# [Data for this task]
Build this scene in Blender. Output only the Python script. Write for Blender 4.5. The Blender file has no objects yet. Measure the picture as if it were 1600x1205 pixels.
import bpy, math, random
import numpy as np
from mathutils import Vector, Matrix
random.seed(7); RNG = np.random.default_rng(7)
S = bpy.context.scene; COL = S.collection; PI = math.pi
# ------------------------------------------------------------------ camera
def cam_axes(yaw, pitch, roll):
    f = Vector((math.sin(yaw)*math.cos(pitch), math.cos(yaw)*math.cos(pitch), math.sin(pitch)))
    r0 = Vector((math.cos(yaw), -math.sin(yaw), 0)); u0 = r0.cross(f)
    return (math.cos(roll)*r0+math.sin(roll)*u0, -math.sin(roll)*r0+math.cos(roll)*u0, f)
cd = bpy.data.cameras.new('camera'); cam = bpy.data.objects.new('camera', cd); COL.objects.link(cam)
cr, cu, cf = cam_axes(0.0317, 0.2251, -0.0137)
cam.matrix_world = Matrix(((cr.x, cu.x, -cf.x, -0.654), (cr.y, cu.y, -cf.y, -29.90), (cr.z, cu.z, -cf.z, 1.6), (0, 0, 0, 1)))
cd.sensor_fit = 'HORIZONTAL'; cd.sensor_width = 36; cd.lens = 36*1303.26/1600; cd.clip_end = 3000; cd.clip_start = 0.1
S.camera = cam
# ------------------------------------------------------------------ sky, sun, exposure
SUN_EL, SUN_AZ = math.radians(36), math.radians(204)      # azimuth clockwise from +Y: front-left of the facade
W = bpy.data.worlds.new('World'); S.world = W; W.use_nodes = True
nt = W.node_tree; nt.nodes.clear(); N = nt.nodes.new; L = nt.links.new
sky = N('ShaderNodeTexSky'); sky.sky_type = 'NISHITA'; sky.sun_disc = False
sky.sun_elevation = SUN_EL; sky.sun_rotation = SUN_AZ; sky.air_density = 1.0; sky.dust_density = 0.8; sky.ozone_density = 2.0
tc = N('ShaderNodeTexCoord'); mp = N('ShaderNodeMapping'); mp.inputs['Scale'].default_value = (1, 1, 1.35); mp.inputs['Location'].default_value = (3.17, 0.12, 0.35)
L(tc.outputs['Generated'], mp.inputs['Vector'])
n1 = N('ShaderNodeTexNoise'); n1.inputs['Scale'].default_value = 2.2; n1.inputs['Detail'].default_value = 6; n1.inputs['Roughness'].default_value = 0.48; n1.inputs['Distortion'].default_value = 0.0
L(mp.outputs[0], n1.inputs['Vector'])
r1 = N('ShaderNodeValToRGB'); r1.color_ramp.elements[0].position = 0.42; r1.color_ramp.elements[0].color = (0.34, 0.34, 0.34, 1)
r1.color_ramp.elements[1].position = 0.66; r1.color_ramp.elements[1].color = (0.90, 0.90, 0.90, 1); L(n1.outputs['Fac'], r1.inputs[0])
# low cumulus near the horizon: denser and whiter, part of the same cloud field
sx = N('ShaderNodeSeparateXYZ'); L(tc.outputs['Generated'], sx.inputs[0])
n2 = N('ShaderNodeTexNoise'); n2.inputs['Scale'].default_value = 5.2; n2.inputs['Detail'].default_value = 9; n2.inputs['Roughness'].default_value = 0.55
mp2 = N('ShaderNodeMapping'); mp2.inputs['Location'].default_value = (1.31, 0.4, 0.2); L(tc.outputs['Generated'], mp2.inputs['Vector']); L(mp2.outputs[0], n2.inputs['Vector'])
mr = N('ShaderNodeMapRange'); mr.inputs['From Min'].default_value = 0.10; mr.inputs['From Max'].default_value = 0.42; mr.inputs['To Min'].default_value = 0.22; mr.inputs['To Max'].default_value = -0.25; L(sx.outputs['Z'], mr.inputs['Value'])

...

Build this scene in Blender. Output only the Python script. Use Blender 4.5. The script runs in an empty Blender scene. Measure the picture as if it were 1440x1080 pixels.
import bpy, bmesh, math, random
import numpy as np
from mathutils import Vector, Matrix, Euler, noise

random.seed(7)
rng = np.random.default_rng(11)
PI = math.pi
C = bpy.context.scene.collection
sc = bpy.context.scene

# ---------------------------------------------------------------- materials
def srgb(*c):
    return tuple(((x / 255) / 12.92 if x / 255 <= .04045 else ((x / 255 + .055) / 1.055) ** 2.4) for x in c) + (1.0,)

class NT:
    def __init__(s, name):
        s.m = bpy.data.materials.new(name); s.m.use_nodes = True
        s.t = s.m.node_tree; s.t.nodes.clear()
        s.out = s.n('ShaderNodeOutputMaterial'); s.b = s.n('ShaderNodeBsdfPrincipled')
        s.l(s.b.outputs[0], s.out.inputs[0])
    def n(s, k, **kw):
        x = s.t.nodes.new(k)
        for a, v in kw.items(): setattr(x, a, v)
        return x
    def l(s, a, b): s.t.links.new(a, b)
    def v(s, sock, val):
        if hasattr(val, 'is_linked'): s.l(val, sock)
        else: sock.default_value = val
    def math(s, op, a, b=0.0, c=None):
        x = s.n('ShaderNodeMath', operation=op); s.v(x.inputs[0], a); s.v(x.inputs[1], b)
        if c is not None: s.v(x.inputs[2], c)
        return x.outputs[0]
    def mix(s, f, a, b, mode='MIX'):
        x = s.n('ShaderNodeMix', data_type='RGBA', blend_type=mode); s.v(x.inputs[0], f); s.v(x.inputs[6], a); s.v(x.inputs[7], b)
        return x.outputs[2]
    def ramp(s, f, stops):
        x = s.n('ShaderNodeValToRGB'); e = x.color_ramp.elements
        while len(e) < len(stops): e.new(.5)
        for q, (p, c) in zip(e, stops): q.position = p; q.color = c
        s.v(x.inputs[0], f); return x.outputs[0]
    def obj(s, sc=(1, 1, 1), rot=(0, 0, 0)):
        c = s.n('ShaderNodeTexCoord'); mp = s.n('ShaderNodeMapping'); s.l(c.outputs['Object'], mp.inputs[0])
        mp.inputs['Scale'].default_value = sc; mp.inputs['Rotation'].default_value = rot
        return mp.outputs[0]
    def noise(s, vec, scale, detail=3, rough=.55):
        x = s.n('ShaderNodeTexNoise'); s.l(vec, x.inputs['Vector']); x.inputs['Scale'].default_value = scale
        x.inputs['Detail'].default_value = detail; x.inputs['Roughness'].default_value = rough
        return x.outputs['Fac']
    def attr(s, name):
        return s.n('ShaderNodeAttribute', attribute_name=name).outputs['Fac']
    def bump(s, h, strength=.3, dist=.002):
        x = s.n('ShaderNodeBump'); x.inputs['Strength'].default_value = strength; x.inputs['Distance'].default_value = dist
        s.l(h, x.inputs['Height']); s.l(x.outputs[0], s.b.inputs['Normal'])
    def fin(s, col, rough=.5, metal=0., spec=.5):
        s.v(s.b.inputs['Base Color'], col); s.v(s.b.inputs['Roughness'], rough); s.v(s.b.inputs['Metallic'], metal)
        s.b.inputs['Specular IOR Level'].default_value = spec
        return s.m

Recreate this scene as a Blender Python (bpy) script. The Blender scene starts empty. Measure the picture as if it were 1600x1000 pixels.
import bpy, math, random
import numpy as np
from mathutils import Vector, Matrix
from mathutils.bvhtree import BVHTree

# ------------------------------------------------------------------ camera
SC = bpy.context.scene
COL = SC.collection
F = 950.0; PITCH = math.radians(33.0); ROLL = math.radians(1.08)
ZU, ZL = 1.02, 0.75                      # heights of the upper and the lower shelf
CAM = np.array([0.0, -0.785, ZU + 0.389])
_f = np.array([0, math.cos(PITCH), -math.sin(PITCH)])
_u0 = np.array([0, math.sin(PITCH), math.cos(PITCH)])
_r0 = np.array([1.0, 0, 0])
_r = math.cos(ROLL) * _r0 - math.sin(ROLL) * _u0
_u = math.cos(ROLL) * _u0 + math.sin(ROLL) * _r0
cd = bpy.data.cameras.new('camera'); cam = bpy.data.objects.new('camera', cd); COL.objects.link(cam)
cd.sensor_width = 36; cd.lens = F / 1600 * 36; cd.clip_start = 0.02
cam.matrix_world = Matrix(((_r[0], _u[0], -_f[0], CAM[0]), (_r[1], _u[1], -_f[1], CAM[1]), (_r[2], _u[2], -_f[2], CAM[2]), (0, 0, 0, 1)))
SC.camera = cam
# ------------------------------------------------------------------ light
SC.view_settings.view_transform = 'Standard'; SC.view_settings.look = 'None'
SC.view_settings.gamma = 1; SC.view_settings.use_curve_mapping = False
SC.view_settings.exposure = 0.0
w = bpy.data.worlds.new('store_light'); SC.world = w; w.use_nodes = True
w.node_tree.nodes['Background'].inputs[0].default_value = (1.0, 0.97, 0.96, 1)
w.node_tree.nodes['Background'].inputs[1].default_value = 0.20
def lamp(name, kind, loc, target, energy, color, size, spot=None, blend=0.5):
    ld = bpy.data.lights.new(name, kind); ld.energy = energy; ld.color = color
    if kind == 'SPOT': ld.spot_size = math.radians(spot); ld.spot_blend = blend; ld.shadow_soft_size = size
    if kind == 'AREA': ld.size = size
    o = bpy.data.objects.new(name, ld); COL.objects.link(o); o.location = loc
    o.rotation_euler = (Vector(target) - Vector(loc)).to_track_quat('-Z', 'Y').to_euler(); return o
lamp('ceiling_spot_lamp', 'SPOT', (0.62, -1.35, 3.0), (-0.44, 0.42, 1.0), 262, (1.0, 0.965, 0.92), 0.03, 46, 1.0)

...

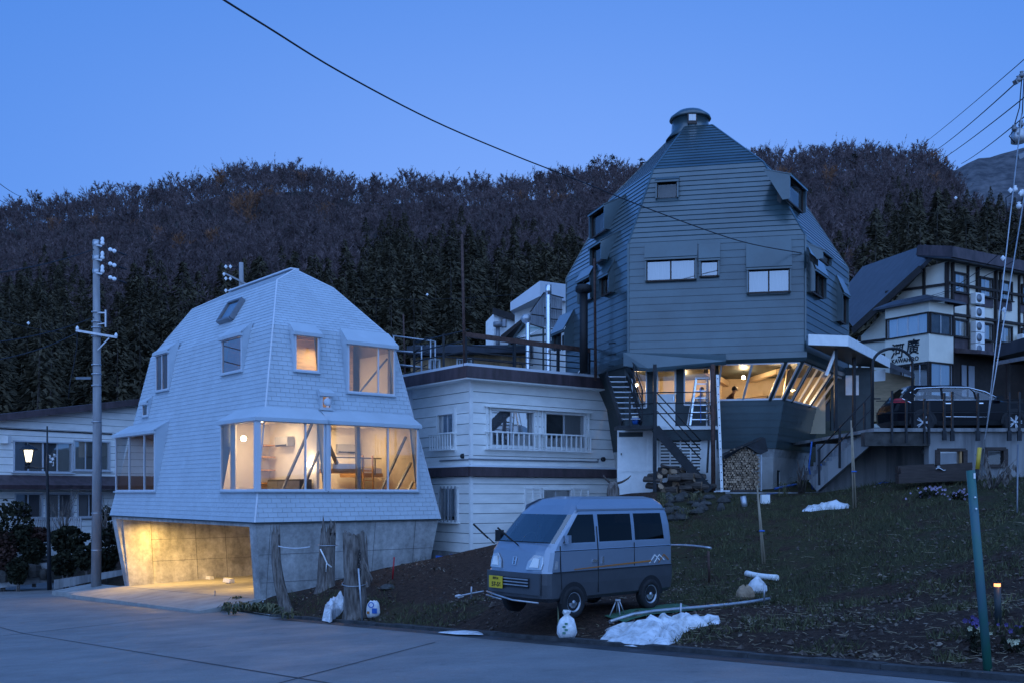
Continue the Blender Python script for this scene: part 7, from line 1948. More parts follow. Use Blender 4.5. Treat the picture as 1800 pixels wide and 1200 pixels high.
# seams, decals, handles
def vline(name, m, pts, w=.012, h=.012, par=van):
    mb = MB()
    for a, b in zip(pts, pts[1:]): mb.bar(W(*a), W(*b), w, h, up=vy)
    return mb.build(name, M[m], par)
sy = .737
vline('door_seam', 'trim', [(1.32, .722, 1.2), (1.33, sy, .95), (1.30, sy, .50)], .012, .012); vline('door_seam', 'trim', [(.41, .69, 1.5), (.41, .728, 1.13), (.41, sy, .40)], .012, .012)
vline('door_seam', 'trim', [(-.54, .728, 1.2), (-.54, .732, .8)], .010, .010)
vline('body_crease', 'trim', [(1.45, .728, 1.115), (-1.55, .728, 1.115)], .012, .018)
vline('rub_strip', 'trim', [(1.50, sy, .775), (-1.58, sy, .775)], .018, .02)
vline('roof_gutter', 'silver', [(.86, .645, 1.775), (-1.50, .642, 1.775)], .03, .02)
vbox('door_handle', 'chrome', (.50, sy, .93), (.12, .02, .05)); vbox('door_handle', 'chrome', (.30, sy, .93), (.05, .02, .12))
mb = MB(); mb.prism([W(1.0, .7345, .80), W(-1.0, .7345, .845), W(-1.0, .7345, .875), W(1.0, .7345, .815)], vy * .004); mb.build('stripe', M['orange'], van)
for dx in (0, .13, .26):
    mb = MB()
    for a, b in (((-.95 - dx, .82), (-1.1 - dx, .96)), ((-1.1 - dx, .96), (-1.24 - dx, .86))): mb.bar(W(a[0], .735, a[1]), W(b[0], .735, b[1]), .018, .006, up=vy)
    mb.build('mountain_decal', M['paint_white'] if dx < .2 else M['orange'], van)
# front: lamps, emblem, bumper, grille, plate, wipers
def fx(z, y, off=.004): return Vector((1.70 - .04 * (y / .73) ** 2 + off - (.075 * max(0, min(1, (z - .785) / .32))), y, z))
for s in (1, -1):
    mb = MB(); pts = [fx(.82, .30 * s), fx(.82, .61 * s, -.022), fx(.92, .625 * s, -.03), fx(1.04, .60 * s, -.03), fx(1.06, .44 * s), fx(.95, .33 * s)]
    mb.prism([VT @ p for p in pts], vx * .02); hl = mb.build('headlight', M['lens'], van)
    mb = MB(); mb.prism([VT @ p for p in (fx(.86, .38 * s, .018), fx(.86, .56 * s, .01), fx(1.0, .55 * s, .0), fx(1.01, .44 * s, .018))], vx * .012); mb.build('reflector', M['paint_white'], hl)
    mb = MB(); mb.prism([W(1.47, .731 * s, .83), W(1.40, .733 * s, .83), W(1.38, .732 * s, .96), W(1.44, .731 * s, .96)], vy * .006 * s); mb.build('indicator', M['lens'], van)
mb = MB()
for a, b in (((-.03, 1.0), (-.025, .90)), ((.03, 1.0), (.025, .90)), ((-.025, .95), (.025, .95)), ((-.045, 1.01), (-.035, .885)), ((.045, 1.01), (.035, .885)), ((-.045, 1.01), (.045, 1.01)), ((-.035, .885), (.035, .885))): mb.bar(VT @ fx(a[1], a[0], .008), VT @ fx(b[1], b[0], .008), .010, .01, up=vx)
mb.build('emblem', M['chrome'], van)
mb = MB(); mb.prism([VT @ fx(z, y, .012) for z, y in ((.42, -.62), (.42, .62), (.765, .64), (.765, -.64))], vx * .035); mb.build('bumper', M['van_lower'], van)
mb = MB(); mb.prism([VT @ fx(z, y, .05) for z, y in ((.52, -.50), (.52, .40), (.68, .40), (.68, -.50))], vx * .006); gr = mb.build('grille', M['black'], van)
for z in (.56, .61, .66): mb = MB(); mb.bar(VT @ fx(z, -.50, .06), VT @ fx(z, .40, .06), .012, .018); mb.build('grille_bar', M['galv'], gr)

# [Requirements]
Print exactly the lines from the line with "Build this scene in Blender. Output only the Python script. Use" to the line with "return tuple(((x /", both included, and nothing else.

# [Response below]
Build this scene in Blender. Output only the Python script. Use Blender 4.5. The script runs in an empty Blender scene. Measure the picture as if it were 1440x1080 pixels.
import bpy, bmesh, math, random
import numpy as np
from mathutils import Vector, Matrix, Euler, noise

random.seed(7)
rng = np.random.default_rng(11)
PI = math.pi
C = bpy.context.scene.collection
sc = bpy.context.scene

# ---------------------------------------------------------------- materials
def srgb(*c):
    return tuple(((x / 255) / 12.92 if x / 255 <= .04045 else ((x / 255 + .055) / 1.055) ** 2.4) for x in c) + (1.0,)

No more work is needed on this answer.